Thursday, December 26, 2013

Blog Tour: Christmas in Dogtown by Suzanne Johnson

This virtual book tour is presented by Bewitching Book Tours.
Click HERE for more tour information.
Welcome to The Wormhole and my stop on the tour.
It is my pleasure to feature Suzanne Johnson and Christmas in Dogtown.

About the Author:
Suzanne Johnson writes urban fantasy and paranormal romance (under the name Susannah Sandlin) from Auburn, Alabama, on top of a career in educational publishing that has thus far spanned five states and six universities—including both Alabama and Auburn, which makes her bilingual.
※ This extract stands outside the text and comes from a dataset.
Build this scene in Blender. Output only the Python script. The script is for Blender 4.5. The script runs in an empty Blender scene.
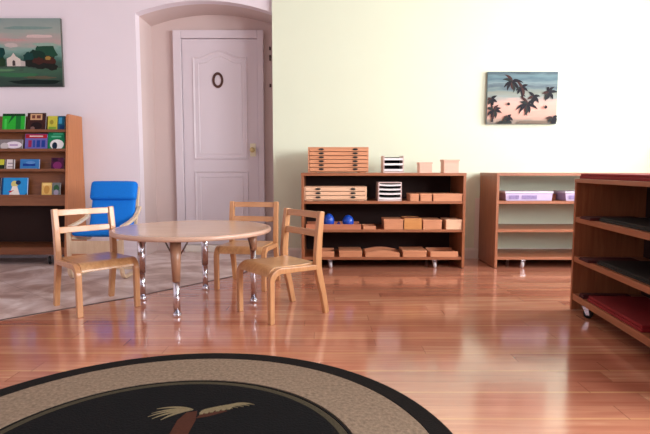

She grew up in Winfield, Alabama, halfway between the Bear Bryant Museum and Elvis' birthplace, but was also a longtime resident of New Orleans, so she has a highly refined sense of the absurd and an ingrained love of SEC football, cheap Mardi Gras trinkets, and fried gator on a stick. She’s the author of the Sentinels of New Orleans urban fantasy series and, as Susannah Sandlin, the Penton Legacy paranormal romance series.


Christmas in Dogtown
Suzanne Johnson
Genre: Sweet Paranormal Romance
Publisher: Story Vault
Date of Publication: December 2012
ASIN: B009RBKTSG
Number of pages: 30
Word Count: approx. 11,000
Book Description: 
A woman who spent years escaping her rural past learns that Dogtown, Louisiana, hides more family secrets than just the recipe for boudin blanc…..
Resa Madere’s on the verge of losing it all. The boyfriend’s gone. The job’s history. Her beloved house is on the brink of foreclosure. She’ll do anything to save it—even spend a long Christmas holiday working in St. James Parish, Louisiana, helping her uncle run the family meat business. But the community of Dogtown, which has been home for seven generations of the Madere and Caillou families, has deep roots and deeper secrets. For Resa, going home is one thing.
Getting out might not be so easy.

My thoughts:
This is a giant sized story held in a super little book.  The characters are great, the setting is wonderful - of course since I too live on the Mississippi River, I am biased.  I was thrilled to find a completely new spin on shifters.  The storyline is clever and entertaining.  I was sad that it was so short, but it read like a novel - if that makes sense.  I am hoping that there is more to come from Suzanne Johnson and Resa and Chan and their world.